## [Objective]
Read the lines below. Copy out any that hold the string "script".
::::::
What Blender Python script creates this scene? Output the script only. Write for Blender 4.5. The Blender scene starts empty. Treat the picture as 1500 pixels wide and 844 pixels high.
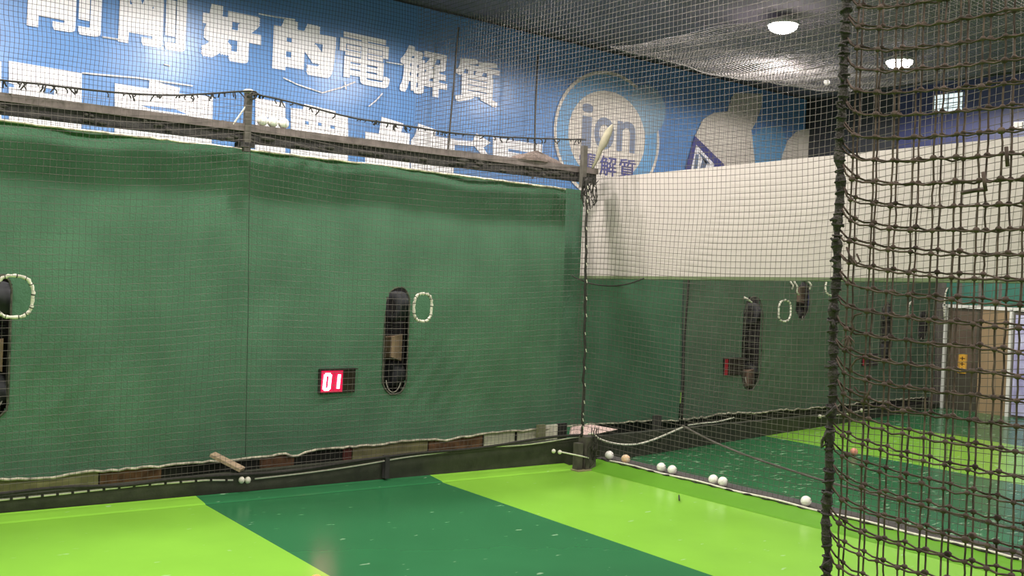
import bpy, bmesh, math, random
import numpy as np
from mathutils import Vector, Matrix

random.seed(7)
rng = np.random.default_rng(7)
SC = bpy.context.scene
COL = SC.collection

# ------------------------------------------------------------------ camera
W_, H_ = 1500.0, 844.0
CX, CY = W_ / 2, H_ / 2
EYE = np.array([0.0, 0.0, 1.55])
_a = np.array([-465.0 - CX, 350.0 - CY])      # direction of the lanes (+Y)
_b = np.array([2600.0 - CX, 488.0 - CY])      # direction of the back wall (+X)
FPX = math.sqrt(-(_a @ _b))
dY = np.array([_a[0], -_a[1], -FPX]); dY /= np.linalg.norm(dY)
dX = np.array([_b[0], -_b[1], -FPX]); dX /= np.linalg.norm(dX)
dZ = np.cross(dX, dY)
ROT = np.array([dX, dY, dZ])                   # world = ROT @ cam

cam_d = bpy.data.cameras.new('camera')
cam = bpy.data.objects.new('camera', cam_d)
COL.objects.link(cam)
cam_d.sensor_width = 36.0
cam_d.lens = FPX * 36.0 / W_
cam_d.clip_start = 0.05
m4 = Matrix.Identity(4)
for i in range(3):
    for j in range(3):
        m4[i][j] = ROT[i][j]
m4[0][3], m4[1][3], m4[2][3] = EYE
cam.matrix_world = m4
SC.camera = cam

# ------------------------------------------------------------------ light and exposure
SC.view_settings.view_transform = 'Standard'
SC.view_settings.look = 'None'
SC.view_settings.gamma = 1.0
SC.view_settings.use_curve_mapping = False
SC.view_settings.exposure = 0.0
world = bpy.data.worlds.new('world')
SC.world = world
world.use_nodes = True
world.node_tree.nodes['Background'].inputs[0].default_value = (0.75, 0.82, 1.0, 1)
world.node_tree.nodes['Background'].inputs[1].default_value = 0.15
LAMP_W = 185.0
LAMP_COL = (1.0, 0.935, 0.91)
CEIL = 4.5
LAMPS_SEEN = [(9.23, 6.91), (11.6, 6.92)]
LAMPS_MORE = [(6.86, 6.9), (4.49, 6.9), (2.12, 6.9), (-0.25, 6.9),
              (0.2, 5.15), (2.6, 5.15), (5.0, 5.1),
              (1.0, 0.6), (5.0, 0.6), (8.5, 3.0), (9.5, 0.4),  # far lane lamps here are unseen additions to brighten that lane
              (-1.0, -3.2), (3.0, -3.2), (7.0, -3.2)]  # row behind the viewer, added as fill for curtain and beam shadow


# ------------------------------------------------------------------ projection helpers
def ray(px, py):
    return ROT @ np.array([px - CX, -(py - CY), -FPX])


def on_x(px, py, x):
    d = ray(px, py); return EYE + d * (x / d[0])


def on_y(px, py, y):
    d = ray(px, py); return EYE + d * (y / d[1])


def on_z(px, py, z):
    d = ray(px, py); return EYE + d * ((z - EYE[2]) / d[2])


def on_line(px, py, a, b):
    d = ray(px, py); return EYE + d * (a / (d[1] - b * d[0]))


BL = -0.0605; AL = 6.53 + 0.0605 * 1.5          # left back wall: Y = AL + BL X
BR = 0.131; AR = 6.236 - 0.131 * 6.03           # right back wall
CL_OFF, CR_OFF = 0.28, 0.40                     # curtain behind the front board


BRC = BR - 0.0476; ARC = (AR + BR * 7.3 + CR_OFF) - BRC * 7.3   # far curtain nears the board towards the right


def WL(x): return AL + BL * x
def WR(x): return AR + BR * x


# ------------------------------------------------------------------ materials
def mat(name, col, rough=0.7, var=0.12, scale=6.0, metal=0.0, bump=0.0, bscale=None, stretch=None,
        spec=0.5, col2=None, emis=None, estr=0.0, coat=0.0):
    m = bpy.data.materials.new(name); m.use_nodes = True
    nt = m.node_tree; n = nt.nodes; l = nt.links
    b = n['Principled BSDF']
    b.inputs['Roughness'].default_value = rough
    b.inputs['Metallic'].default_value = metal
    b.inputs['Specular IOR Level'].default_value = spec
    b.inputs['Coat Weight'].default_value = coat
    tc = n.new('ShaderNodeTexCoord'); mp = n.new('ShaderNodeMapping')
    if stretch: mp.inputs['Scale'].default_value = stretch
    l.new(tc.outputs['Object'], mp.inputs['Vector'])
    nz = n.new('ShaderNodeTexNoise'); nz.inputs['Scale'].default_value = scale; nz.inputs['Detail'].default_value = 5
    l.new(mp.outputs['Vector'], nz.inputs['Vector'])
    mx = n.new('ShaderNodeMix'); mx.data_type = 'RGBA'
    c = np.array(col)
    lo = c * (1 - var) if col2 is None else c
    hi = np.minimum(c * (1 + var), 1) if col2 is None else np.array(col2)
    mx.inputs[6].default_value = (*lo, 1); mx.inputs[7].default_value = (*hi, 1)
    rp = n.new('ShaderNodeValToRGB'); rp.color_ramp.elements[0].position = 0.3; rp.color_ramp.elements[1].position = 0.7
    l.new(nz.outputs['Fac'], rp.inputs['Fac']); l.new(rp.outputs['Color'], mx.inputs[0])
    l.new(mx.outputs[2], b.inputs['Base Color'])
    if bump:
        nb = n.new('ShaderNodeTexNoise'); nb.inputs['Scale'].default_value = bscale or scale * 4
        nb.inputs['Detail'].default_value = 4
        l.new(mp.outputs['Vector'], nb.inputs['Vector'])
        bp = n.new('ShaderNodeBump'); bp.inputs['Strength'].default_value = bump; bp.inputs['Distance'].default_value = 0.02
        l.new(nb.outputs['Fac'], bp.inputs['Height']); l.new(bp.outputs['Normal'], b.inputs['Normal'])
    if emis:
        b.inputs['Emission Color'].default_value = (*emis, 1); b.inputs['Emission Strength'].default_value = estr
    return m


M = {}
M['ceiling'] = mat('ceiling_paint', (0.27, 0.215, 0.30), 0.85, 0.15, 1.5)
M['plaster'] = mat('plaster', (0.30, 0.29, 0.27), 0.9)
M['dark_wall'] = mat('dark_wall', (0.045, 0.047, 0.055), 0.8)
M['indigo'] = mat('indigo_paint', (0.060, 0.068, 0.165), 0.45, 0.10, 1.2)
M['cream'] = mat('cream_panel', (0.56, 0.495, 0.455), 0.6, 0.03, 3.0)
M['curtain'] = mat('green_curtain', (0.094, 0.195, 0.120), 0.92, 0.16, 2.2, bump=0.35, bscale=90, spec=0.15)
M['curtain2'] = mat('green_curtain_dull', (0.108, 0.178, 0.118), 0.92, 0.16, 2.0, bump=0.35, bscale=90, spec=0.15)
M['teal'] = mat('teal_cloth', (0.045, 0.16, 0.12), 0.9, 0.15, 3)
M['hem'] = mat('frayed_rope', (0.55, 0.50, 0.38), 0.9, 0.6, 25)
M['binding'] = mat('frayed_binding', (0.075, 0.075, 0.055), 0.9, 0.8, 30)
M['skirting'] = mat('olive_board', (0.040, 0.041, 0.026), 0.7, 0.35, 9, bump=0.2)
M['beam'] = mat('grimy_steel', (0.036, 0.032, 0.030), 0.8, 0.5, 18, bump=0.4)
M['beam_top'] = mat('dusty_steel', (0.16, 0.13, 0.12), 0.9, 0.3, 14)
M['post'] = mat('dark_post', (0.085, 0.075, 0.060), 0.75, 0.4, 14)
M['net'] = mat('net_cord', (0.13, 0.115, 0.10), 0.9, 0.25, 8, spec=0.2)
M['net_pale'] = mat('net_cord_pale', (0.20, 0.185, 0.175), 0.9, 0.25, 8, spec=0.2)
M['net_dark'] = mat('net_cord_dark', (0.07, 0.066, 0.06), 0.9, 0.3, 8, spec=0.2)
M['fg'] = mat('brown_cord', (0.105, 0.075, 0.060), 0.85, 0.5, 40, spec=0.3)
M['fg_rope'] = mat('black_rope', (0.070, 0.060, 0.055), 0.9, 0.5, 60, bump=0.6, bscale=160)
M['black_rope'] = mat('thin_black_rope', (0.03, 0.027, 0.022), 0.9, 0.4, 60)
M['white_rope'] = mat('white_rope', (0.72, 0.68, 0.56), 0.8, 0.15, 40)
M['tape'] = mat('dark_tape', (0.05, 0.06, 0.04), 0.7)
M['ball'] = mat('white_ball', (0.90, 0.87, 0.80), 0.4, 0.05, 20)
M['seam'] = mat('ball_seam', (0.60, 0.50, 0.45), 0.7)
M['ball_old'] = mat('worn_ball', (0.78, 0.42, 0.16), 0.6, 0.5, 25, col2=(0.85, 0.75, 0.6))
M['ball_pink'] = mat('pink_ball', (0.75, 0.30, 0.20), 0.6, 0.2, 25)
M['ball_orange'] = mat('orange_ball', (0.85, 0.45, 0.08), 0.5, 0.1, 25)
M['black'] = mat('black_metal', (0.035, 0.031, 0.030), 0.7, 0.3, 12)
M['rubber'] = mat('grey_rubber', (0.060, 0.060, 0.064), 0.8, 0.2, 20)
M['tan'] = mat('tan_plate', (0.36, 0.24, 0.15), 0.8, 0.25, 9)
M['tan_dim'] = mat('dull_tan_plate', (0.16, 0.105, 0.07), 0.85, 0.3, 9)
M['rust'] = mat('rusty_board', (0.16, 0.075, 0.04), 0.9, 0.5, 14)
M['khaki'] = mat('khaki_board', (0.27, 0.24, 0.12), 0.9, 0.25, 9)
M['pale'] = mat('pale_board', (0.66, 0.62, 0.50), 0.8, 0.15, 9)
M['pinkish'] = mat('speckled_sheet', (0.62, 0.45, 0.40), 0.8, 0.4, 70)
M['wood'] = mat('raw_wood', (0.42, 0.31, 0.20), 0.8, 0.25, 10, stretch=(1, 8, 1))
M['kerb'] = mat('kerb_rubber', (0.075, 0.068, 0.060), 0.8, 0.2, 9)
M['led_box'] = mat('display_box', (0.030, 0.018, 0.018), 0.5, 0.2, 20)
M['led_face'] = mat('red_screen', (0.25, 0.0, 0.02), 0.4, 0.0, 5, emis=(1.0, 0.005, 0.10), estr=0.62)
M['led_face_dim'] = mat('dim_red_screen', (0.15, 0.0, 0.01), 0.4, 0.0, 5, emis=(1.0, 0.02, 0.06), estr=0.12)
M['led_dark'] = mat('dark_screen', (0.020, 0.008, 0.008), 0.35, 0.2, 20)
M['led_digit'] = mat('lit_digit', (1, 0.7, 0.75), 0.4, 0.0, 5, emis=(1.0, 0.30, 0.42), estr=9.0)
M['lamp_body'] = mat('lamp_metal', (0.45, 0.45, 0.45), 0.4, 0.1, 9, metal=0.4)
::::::
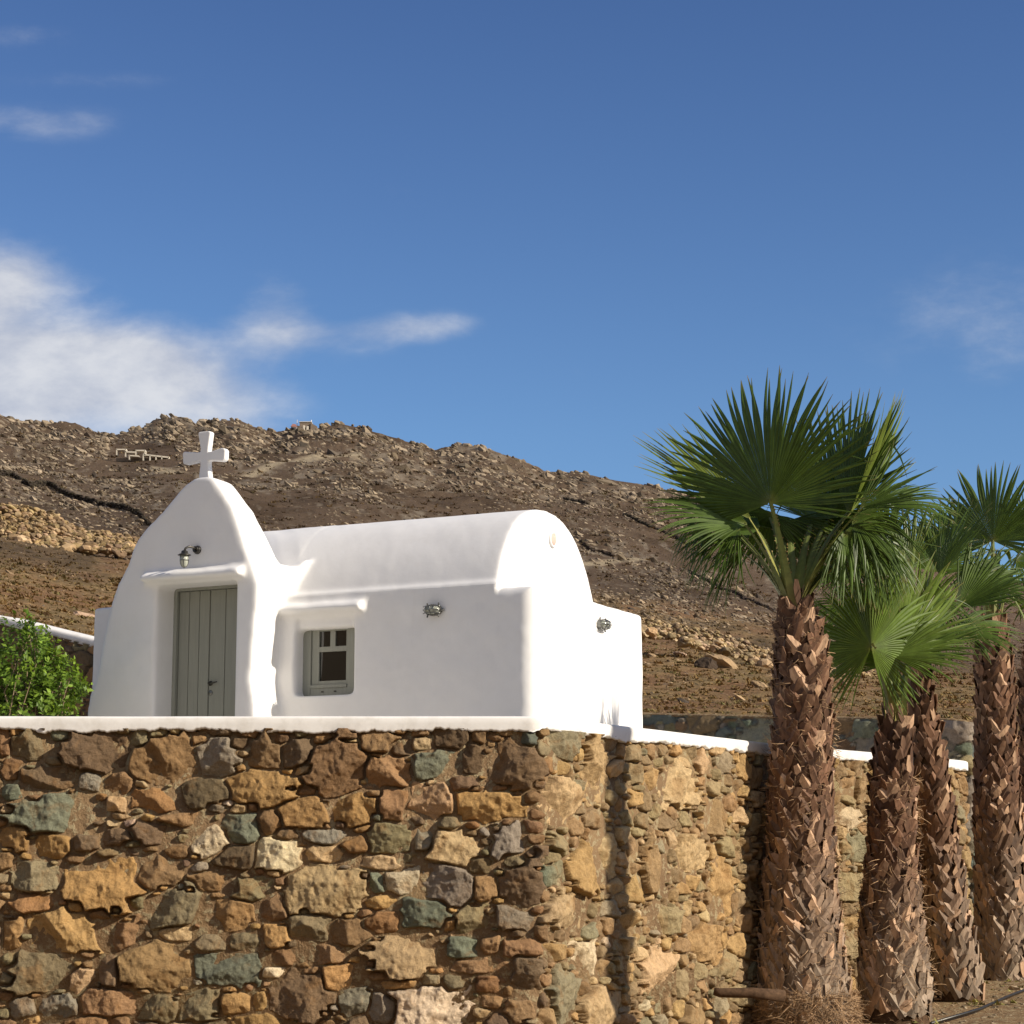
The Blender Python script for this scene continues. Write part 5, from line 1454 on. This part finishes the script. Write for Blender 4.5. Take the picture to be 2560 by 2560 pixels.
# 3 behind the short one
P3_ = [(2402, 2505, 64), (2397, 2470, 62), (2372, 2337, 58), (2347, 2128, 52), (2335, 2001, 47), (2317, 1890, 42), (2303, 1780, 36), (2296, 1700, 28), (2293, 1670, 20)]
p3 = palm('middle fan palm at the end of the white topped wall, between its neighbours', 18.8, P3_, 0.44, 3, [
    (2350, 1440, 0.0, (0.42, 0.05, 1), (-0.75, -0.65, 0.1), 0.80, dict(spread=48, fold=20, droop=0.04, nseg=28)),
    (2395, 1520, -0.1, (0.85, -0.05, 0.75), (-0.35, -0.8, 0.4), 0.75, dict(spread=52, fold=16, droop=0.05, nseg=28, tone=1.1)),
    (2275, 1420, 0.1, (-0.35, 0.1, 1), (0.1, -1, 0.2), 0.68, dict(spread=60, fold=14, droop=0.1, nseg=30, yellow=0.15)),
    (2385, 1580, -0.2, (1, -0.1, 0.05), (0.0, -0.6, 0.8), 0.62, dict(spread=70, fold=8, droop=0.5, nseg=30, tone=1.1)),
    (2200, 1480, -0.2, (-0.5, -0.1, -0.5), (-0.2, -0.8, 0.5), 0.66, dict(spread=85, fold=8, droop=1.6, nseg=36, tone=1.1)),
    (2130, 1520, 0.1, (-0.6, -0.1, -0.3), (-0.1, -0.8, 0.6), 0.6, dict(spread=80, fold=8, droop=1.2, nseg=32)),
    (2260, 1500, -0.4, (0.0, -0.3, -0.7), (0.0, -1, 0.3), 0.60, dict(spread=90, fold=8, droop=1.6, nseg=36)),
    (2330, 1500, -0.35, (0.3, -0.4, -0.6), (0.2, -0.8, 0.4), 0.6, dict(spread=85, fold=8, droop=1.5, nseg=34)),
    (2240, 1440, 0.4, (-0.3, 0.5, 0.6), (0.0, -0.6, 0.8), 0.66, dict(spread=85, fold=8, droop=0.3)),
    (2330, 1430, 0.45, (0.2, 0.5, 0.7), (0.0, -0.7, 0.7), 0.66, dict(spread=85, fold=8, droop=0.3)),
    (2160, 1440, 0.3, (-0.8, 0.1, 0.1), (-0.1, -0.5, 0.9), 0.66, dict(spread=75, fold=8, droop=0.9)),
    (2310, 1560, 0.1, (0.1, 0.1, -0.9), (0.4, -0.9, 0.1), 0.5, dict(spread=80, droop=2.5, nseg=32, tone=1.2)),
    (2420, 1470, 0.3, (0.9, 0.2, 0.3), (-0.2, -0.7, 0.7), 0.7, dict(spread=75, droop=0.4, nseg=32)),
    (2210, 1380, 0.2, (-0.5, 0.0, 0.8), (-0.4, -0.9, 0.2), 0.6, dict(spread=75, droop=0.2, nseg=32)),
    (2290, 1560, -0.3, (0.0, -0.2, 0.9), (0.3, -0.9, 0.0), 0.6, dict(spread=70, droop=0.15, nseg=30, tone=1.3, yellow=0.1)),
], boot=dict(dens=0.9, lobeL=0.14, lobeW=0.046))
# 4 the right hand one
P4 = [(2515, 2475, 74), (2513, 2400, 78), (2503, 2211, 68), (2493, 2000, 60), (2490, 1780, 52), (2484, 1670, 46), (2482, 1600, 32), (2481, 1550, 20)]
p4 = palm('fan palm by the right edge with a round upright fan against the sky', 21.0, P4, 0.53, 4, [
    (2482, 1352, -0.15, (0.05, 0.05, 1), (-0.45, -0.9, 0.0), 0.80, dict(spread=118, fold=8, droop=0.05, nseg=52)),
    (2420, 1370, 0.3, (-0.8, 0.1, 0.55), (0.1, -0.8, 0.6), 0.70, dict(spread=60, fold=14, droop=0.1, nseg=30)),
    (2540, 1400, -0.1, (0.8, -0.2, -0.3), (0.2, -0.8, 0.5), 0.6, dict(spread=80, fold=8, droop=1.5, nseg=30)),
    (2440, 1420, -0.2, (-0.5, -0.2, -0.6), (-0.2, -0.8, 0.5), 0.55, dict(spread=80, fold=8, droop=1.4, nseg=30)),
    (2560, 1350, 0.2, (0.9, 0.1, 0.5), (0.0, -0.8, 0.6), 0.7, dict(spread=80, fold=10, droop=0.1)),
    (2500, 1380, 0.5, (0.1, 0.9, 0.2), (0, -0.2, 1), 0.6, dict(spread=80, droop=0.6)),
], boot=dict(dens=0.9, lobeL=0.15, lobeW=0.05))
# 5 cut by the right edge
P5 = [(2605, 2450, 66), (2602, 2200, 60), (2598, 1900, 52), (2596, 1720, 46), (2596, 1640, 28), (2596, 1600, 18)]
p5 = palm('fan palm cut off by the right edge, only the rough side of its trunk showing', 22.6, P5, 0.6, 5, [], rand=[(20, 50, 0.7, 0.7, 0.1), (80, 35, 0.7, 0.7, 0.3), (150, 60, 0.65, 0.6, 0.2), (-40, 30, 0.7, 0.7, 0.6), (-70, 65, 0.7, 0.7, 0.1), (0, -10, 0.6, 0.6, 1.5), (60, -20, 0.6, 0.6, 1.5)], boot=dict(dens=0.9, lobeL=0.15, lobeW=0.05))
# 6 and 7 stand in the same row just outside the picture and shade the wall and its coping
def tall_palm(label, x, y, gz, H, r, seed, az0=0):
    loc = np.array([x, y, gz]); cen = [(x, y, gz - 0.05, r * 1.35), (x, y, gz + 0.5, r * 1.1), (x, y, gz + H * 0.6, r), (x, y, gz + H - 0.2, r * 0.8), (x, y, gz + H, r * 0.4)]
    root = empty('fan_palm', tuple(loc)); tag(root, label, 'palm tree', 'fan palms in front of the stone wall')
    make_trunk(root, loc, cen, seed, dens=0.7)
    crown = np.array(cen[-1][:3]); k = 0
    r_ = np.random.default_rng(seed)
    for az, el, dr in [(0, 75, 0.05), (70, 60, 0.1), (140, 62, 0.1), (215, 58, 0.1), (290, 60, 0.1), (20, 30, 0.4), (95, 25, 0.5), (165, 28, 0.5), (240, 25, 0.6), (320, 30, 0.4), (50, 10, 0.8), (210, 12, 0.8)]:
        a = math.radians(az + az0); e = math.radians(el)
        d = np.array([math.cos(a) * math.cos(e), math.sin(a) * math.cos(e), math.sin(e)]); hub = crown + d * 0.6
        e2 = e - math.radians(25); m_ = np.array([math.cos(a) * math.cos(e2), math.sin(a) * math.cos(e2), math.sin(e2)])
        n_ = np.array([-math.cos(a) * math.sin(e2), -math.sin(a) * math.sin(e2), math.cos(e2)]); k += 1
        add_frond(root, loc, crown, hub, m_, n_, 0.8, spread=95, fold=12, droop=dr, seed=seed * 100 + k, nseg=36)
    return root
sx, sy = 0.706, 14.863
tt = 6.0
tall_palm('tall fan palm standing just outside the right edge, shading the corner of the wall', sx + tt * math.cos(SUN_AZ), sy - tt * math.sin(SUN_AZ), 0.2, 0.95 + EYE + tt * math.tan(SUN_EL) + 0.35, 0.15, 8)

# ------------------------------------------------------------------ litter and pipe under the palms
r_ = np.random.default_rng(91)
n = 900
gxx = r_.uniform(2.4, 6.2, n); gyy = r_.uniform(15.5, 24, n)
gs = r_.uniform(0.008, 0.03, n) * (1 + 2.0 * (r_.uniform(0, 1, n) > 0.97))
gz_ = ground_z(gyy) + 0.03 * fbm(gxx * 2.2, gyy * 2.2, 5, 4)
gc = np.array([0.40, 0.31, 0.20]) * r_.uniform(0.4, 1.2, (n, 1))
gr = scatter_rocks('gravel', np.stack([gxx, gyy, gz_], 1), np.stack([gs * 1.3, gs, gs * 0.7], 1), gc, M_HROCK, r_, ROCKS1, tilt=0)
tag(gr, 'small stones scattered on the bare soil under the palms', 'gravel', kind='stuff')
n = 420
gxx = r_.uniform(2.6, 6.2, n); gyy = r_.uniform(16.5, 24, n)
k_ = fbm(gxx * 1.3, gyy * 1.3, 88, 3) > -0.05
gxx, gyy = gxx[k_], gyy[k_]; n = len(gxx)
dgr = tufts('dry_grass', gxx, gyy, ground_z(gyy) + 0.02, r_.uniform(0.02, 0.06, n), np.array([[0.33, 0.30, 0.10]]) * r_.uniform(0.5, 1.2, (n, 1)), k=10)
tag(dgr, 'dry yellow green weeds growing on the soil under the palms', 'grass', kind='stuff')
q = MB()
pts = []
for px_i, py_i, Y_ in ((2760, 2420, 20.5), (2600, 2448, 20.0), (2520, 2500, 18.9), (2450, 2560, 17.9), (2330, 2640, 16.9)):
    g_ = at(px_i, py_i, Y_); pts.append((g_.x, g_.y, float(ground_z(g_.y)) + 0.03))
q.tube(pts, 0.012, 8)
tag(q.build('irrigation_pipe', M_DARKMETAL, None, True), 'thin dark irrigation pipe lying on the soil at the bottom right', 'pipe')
::::::
## [Response]
What Blender Python script creates this scene? Output the script only. Write for Blender 4.5. The Blender scene starts empty. Treat the picture as 1500 pixels wide and 844 pixels high.
The Blender Python script for this scene continues. Write part 5, from line 1454 on. This part finishes the script. Write for Blender 4.5. Take the picture to be 2560 by 2560 pixels.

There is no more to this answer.